Well, now the shoe is on the other foot. I have come to realize that LIFE IS HARD as a single mom and some days, like today, all I want to do it complain. Its hard even though as single moms go, I have it easy. I have a great job. I have supportive family and friends. I don't have to struggle to find baby sitters. I have an ex that is supportive of my discipline, if need be. I know he will back me up when it comes to the kids, even if we don't see eye to eye on a personal level. AND he pays his child support. (Yup....the whole $13 a week.)
It is hard though. It is frustrating because you are doing a job that God intended two people to do. You definitely need two people for this job because its not just any roller coaster. It is the Mean Streak. The Millennium Force. The Beast. It is the tallest, the fastest and the bumpiest roller coaster I have ever been on.
But........
That's life. Life is a roller coaster no matter who you are....single, married........18, 25, 60 years old........high school, college.....Kids, no kids.......working, unemployed........doesn't matter.
Life is gonna flip and turn. Its gonna take you up so high and then its gonna rocket you down ten times faster than when you went up. You are gonna want to scream. You might want to close your eyes and wait for it to be over. Sometimes its gonna make you just plain nauseous.
But its also gonna be exciting. It will be thrilling. It will make you laugh. It will be the ride of your life.

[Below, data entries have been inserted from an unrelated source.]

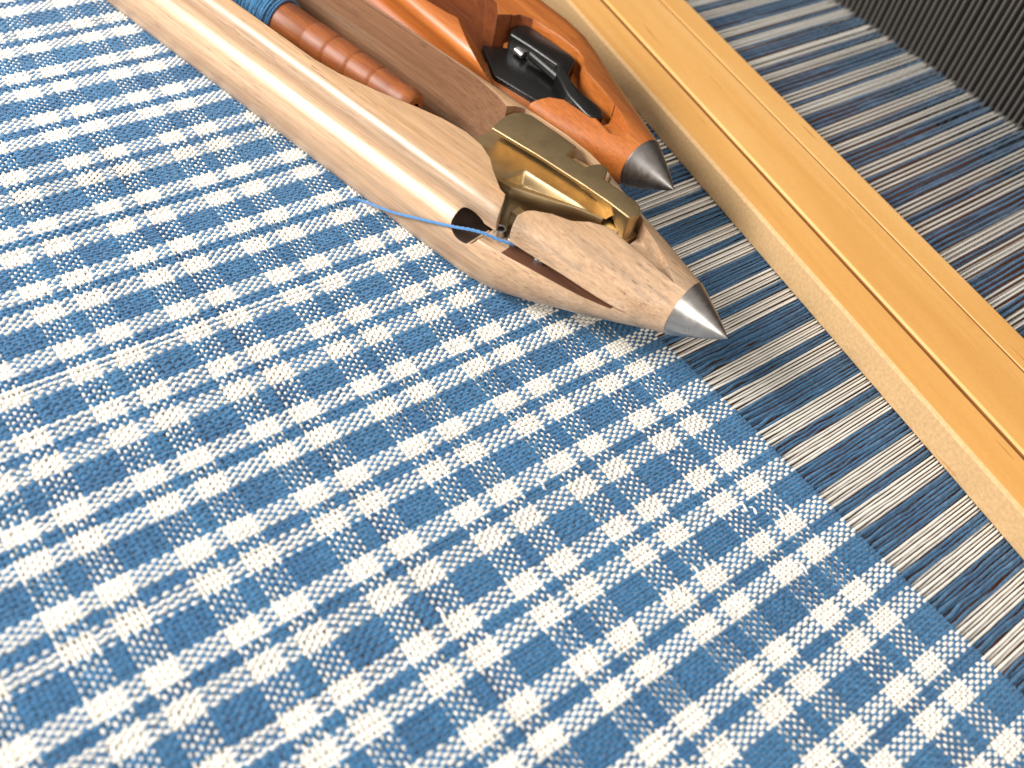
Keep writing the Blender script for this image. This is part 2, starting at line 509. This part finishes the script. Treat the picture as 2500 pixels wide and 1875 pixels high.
# ------------------------------------------------------------------ shuttles
def lerp_table(tab, t):
    xs = [r[0] for r in tab]
    return [float(np.interp(t, xs, [r[k] for r in tab])) for k in range(1, len(tab[0]))]

def profile_r(groove=1.0):
    """radius of the straight body section against angle, centre (0, .725)"""
    g = groove
    L = [(-0.0, 0.0), (-0.55, 0.0), (-0.80, 0.03), (-0.94, 0.12), (-1.02, 0.26), (-1.065, 0.45), (-1.075, 0.62), (-1.06, 0.76), (-1.01 + .0 * g, 0.85),
         (-0.935, 0.92), (-0.890, 0.99), (-0.893, 1.06), (-0.925, 1.14), (-0.975, 1.21), (-0.980, 1.27), (-0.962, 1.33), (-0.92, 1.385), (-0.85, 1.425), (-0.76, 1.445), (-0.60, 1.45), (0, 1.45)]
    R_ = [(-x, z) for x, z in L[::-1]]
    P = np.array(L + R_[1:-1]); P[:, 1] -= 0.725
    ang = np.arctan2(P[:, 1], P[:, 0]); rad = np.hypot(P[:, 0], P[:, 1])
    return P

def polar_section(P, M_=112):
    th = np.linspace(-np.pi, np.pi, M_, endpoint=False) + 1e-4
    out = []
    n = len(P)
    for a in th:
        d = np.array([math.cos(a), math.sin(a)]); best = None
        for k in range(n):
            p, q = P[k], P[(k + 1) % n]
            e = q - p; den = d[0] * e[1] - d[1] * e[0]
            if abs(den) < 1e-9: continue
            r = (p[0] * e[1] - p[1] * e[0]) / den; s = (p[0] * d[1] - p[1] * d[0]) / den
            if r > 0 and -1e-6 <= s <= 1 + 1e-6 and (best is None or r < best): best = r
        out.append(best)
    return th, np.array(out)

TH, RS = polar_section(profile_r())
TABLE = [(-3.3, 1.07, 0.725, 0.725, 0.0), (-2.9, 1.055, 0.72, 0.728, 0.10), (-2.6, 1.02, 0.70, 0.735, 0.30), (-2.25, 0.945, 0.66, 0.752, 0.55), (-1.9, 0.855, 0.605, 0.785, 0.75),
         (-1.6, 0.765, 0.555, 0.815, 0.88), (-1.3, 0.655, 0.495, 0.855, 0.95), (-0.95, 0.50, 0.42, 0.90, 1.0), (-0.65, 0.365, 0.355, 0.935, 1.0)]

def shuttle_body_mesh(length=20.0, wscale=1.0, tip_z=0.95):
    half = [-3.3 - 0.0] + [r[0] for r in TABLE[1:]]
    ts = list(np.linspace(-length / 2, -3.3, 24)) + list(np.linspace(-3.22, -0.65, 34))
    ts = [-length - t for t in ts[::-1]][:-1] + ts
    rings = []
    for t in ts:
        tt = t if t > -length / 2 else -length - t
        w, hh, zc, bl = lerp_table(TABLE, max(tt, -3.3))
        r = RS
        sx, sz = r * np.cos(TH), r * np.sin(TH)
        A = np.c_[sx * w / 1.07, zc + sz * hh / 0.725]
        B = np.c_[w * np.cos(TH), zc + hh * np.sin(TH)]
        C_ = A * (1 - bl) + B * bl
        rings.append(np.c_[np.full(len(TH), t), C_[:, 0] * wscale, C_[:, 1] + (tip_z - 0.95) * max(0, 0)])
    V = np.concatenate(rings); n = len(ts); m = len(TH)
    i = np.arange(n - 1)[:, None] * m; j = np.arange(m)[None, :]; j2 = (j + 1) % m
    Q = np.stack([i + j, i + j2, i + m + j2, i + m + j], -1).reshape(-1, 4).tolist()
    Q.append(list(range(m))[::-1]); Q.append([(n - 1) * m + k for k in range(m)])
    return V, Q

def raw_mesh(V, F):
    me = bpy.data.meshes.new('tmp'); me.from_pydata([tuple(map(float, v)) for v in V], [], F); me.update()
    bm = bmesh.new(); bm.from_mesh(me); bmesh.ops.recalc_face_normals(bm, faces=bm.faces); bm.to_mesh(me); bm.free()
    return me

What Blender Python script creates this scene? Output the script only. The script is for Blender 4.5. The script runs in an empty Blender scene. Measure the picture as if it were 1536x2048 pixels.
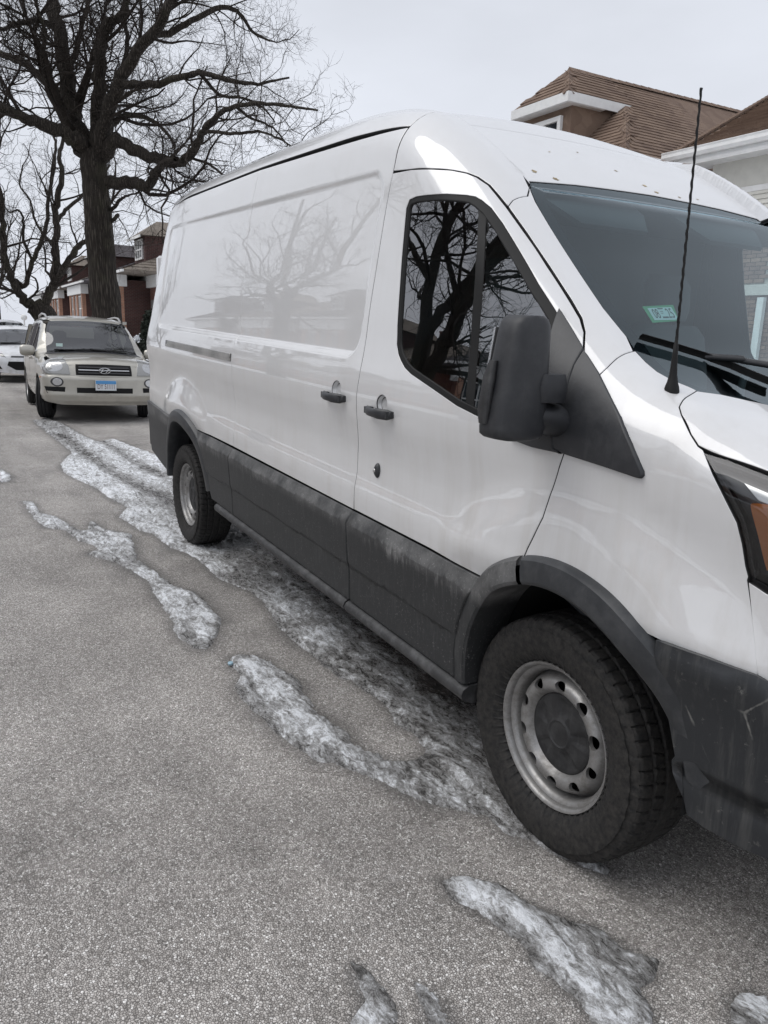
import bpy, math, random
import numpy as np
from mathutils import Vector, Matrix
from mathutils.geometry import delaunay_2d_cdt
random.seed(7); np.random.seed(7)
SC = bpy.context.scene
COL = SC.collection
R = math.radians
# ---------------------------------------------------------------- camera
cam_d = bpy.data.cameras.new('camera'); cam = bpy.data.objects.new('camera', cam_d); COL.objects.link(cam)
SC.camera = cam
cam_d.sensor_fit = 'VERTICAL'; cam_d.sensor_height = 36.0; cam_d.lens = 36.0*1531.8/2048
cam_d.clip_start = .05; cam_d.clip_end = 2000
_yaw, _pit, _rol = R(30.26), R(12.84), R(1.82)
_f = Vector((-math.cos(_yaw)*math.cos(_pit), math.sin(_yaw)*math.cos(_pit), -math.sin(_pit)))
_r = _f.cross(Vector((0, 0, 1))).normalized(); _u = _r.cross(_f)
_r, _u = math.cos(_rol)*_r+math.sin(_rol)*_u, -math.sin(_rol)*_r+math.cos(_rol)*_u
cam.matrix_world = Matrix(((_r.x, _u.x, -_f.x, 1.508), (_r.y, _u.y, -_f.y, -2.429), (_r.z, _u.z, -_f.z, 1.469), (0, 0, 0, 1)))
SC.render.resolution_x, SC.render.resolution_y = 768, 1024
# ---------------------------------------------------------------- overcast sky and soft sun
SUN_EL, SUN_AZ = 58, 245      # elevation, compass direction (degrees, counter-clockwise from +X) the light comes from
wd = bpy.data.worlds.new('World'); SC.world = wd; wd.use_nodes = True
nt = wd.node_tree; nt.nodes.clear()
wo = nt.nodes.new('ShaderNodeOutputWorld'); bg = nt.nodes.new('ShaderNodeBackground')
sky = nt.nodes.new('ShaderNodeTexSky'); sky.sky_type = 'NISHITA'; sky.sun_disc = False
sky.sun_elevation = R(SUN_EL); sky.sun_rotation = R(90-SUN_AZ); sky.air_density = 1.0; sky.dust_density = 3.0; sky.ozone_density = 1.0
hs = nt.nodes.new('ShaderNodeHueSaturation'); hs.inputs['Saturation'].default_value = .22; hs.inputs['Value'].default_value = 1.0
mx = nt.nodes.new('ShaderNodeMix'); mx.data_type = 'RGBA'; mx.inputs[0].default_value = .80
mx.inputs[7].default_value = (8.7, 9.1, 10.0, 1)
# broad cloud banks: soft variation of the grey cover
tc = nt.nodes.new('ShaderNodeTexCoord'); mp = nt.nodes.new('ShaderNodeMapping'); mp.inputs['Scale'].default_value = (1.2, 1.2, 3.2)
nz = nt.nodes.new('ShaderNodeTexNoise'); nz.inputs['Scale'].default_value = 1.7; nz.inputs['Detail'].default_value = 5; nz.inputs['Roughness'].default_value = .5
mr = nt.nodes.new('ShaderNodeMapRange'); mr.inputs['From Min'].default_value = .3; mr.inputs['From Max'].default_value = .7; mr.inputs['To Min'].default_value = .90; mr.inputs['To Max'].default_value = 1.08
ml = nt.nodes.new('ShaderNodeMix'); ml.data_type = 'RGBA'; ml.blend_type = 'MULTIPLY'; ml.inputs[0].default_value = 1
L = nt.links.new
L(sky.outputs[0], hs.inputs['Color']); L(hs.outputs[0], mx.inputs[6])
L(tc.outputs['Generated'], mp.inputs[0]); L(mp.outputs[0], nz.inputs['Vector']); L(nz.outputs[0], mr.inputs['Value'])
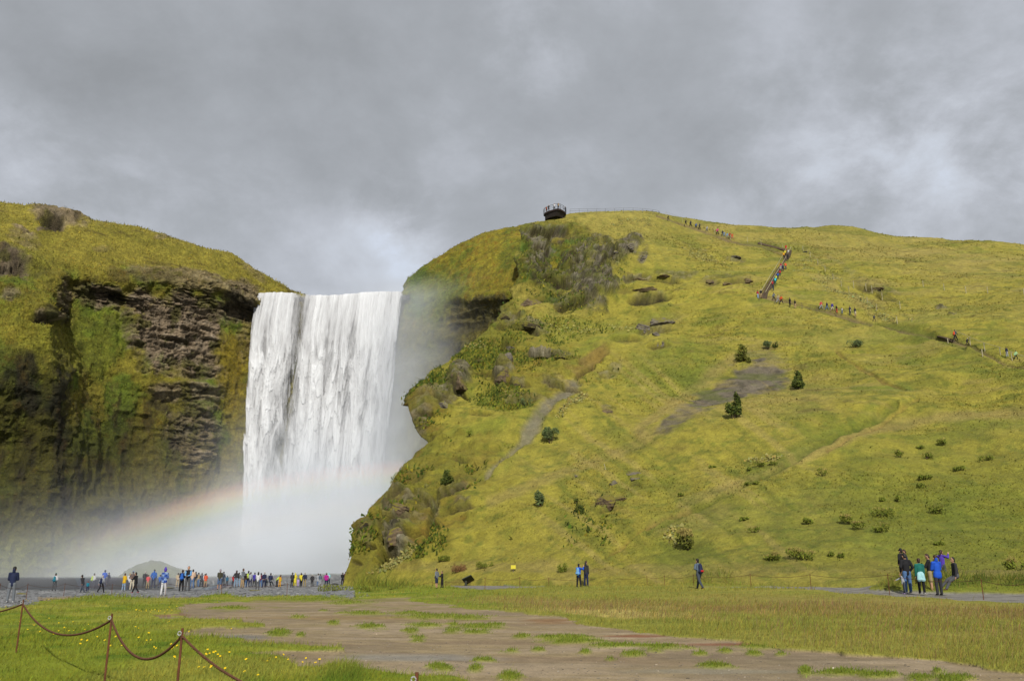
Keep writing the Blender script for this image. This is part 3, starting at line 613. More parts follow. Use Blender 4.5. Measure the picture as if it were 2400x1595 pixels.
    nu, nv = Pg.shape[:2]
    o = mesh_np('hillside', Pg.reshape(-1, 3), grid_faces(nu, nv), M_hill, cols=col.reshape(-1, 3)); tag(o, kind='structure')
    return dict(P=Pg, N=N, px=px, py=py, col=col, m=m, nw=nw)
HILL = make_hill()
# distance of the hillside under each pixel, for placing things on it
def make_depth():
    q = 4; w, h = int(2400 / q), int(1595 / q)
    p = HILL['P'][HILL['nw']:]; p = p[:, :-8]
    p2 = np.concatenate([p.reshape(-1, 3), (0.5 * (p[1:] + p[:-1])).reshape(-1, 3), (0.5 * (p[:, 1:] + p[:, :-1])).reshape(-1, 3)])
    px, py = proj(p2); i = (px / q).astype(int); k = (py / q).astype(int); ok = (i >= 0) & (i < w) & (k >= 0) & (k < h)
    d = np.full((w, h), 1e9); np.minimum.at(d, (i[ok], k[ok]), p2[ok, 1]); return d, q
DEPTH, DQ = make_depth()
def on_hill(px, py):
    i, k = int(np.clip(px / DQ, 1, 598)), int(np.clip(py / DQ, 1, 396))
    for r in (1, 2, 4, 8, 16):
        s = DEPTH[max(i - r, 0):i + r + 1, max(k - r, 0):k + r + 1]; v = s[s < 1e8]
        if len(v) >= 3: return P(px, py, float(np.median(v)))
    return P(px, py, 150.0)
# ------------------------------------------------------------------ left cliff
CL_ROWS = [
 [(-300, 1362, 96), (0, 1356, 110), (120, 1352, 120), (260, 1350, 136), (400, 1350, 158), (520, 1350, 180), (620, 1350, 197), (720, 1350, 206)],
 [(-300, 1230, 100), (0, 1230, 116), (120, 1225, 125), (190, 1225, 134), (260, 1225, 146), (400, 1225, 170), (520, 1225, 187), (620, 1225, 201), (720, 1225, 207)],
 [(-300, 1040, 106), (0, 1040, 120), (110, 1040, 127), (230, 1040, 146), (330, 1040, 160), (400, 1050, 170), (470, 1050, 178), (540, 1050, 194), (620, 1050, 202), (720, 1050, 208)],
 [(-300, 880, 104), (0, 880, 115), (130, 870, 122), (190, 870, 136), (250, 870, 147), (330, 870, 156), (420, 870, 168), (500, 880, 180), (550, 880, 192), (620, 880, 203), (720, 880, 208)],
 [(-300, 760, 108), (0, 760, 119), (120, 745, 126), (150, 745, 138), (220, 735, 148), (300, 720, 154), (420, 725, 167), (520, 730, 182), (560, 740, 193), (620, 740, 203), (720, 740, 208)],
 [(-300, 640, 114), (0, 660, 124), (110, 690, 132), (160, 672, 140), (190, 655, 142), (300, 655, 150), (420, 662, 163), (520, 675, 178), (600, 700, 195), (640, 712, 203), (720, 715, 207)],
 [(-300, 560, 122), (0, 575, 130), (100, 600, 138), (190, 610, 147), (300, 615, 157), (420, 625, 170), (530, 655, 184), (605, 690, 199), (650, 698, 207), (720, 704, 210)],
 [(-300, 430, 148), (0, 474, 158), (50, 479, 160), (100, 484, 163), (150, 497, 166), (200, 510, 172), (270, 522, 178), (330, 534, 184), (380, 550, 190), (420, 564, 195), (480, 582, 202), (545, 594, 208), (570, 610, 211), (620, 642, 214), (660, 667, 217), (690, 686, 219), (720, 700, 220)]]
def cliff_row(row, i):
    # the wall swings round to face the meadow; the mossy buttress at the left stands in front of it
    return [(x, y, 200 - (200 - D) * .5 - ((0, 3.0, 6.0, 9.0, 9.0, 9.0)[i] * (1 - sstep(x, 118, 150)) if 1 <= i <= 5 else 4.0 * (1 - sstep(x, 118, 300)) if i == 6 else 0)) for x, y, D in row]
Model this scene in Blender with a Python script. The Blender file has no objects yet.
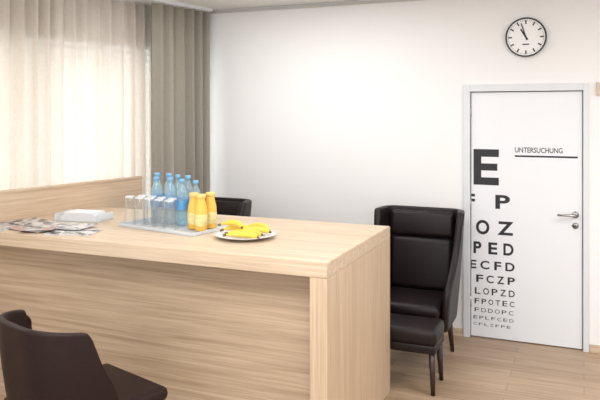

So on rough days, or weeks, like I have had when all I feel like I have done is complain, I try to look at the positive. And there is so much positive in my life. I have a great life. I have an awesome life.
So, I am done complaining. I am just gonna find something to smile about today. It will get better. I KNOW it will get better.
I know this because every roller coaster comes to an end. And when this one is over, I am gonna stand in line for the next one.